**Records for this exercise:**

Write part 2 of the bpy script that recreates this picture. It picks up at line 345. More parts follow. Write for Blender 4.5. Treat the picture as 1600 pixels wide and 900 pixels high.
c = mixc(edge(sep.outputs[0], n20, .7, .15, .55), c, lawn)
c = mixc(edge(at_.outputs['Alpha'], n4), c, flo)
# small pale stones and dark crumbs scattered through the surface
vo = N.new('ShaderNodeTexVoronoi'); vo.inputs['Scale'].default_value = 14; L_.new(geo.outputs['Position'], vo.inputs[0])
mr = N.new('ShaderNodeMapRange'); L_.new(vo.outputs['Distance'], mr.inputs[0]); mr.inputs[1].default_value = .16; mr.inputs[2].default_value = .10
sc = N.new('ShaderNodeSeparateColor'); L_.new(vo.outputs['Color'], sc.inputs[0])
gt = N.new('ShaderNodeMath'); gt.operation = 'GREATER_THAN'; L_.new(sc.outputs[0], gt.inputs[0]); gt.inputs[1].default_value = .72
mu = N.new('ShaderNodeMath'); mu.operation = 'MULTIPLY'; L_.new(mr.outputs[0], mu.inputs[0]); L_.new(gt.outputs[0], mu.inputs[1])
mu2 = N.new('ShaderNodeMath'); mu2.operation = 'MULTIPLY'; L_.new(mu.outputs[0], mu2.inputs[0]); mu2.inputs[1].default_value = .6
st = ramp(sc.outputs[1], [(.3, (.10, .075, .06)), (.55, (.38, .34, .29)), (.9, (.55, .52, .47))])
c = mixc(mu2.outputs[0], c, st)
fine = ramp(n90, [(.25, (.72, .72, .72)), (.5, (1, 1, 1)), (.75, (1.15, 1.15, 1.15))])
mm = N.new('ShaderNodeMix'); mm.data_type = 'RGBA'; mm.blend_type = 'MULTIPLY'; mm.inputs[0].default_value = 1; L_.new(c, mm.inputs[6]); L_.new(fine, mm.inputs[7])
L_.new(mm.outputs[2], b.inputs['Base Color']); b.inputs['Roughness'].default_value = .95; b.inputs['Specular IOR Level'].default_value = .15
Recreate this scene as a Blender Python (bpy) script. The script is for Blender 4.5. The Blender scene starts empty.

**Goal:** Extract the data in full. Keep it word for word.

**Response:**
Write part 2 of the bpy script that recreates this picture. It picks up at line 345. More parts follow. Write for Blender 4.5. Treat the picture as 1600 pixels wide and 900 pixels high.
c = mixc(edge(sep.outputs[0], n20, .7, .15, .55), c, lawn)
c = mixc(edge(at_.outputs['Alpha'], n4), c, flo)
# small pale stones and dark crumbs scattered through the surface
vo = N.new('ShaderNodeTexVoronoi'); vo.inputs['Scale'].default_value = 14; L_.new(geo.outputs['Position'], vo.inputs[0])
mr = N.new('ShaderNodeMapRange'); L_.new(vo.outputs['Distance'], mr.inputs[0]); mr.inputs[1].default_value = .16; mr.inputs[2].default_value = .10
sc = N.new('ShaderNodeSeparateColor'); L_.new(vo.outputs['Color'], sc.inputs[0])
gt = N.new('ShaderNodeMath'); gt.operation = 'GREATER_THAN'; L_.new(sc.outputs[0], gt.inputs[0]); gt.inputs[1].default_value = .72
mu = N.new('ShaderNodeMath'); mu.operation = 'MULTIPLY'; L_.new(mr.outputs[0], mu.inputs[0]); L_.new(gt.outputs[0], mu.inputs[1])
mu2 = N.new('ShaderNodeMath'); mu2.operation = 'MULTIPLY'; L_.new(mu.outputs[0], mu2.inputs[0]); mu2.inputs[1].default_value = .6
st = ramp(sc.outputs[1], [(.3, (.10, .075, .06)), (.55, (.38, .34, .29)), (.9, (.55, .52, .47))])
c = mixc(mu2.outputs[0], c, st)
fine = ramp(n90, [(.25, (.72, .72, .72)), (.5, (1, 1, 1)), (.75, (1.15, 1.15, 1.15))])
mm = N.new('ShaderNodeMix'); mm.data_type = 'RGBA'; mm.blend_type = 'MULTIPLY'; mm.inputs[0].default_value = 1; L_.new(c, mm.inputs[6]); L_.new(fine, mm.inputs[7])
L_.new(mm.outputs[2], b.inputs['Base Color']); b.inputs['Roughness'].default_value = .95; b.inputs['Specular IOR Level'].default_value = .15
Recreate this scene as a Blender Python (bpy) script. The script is for Blender 4.5. The Blender scene starts empty.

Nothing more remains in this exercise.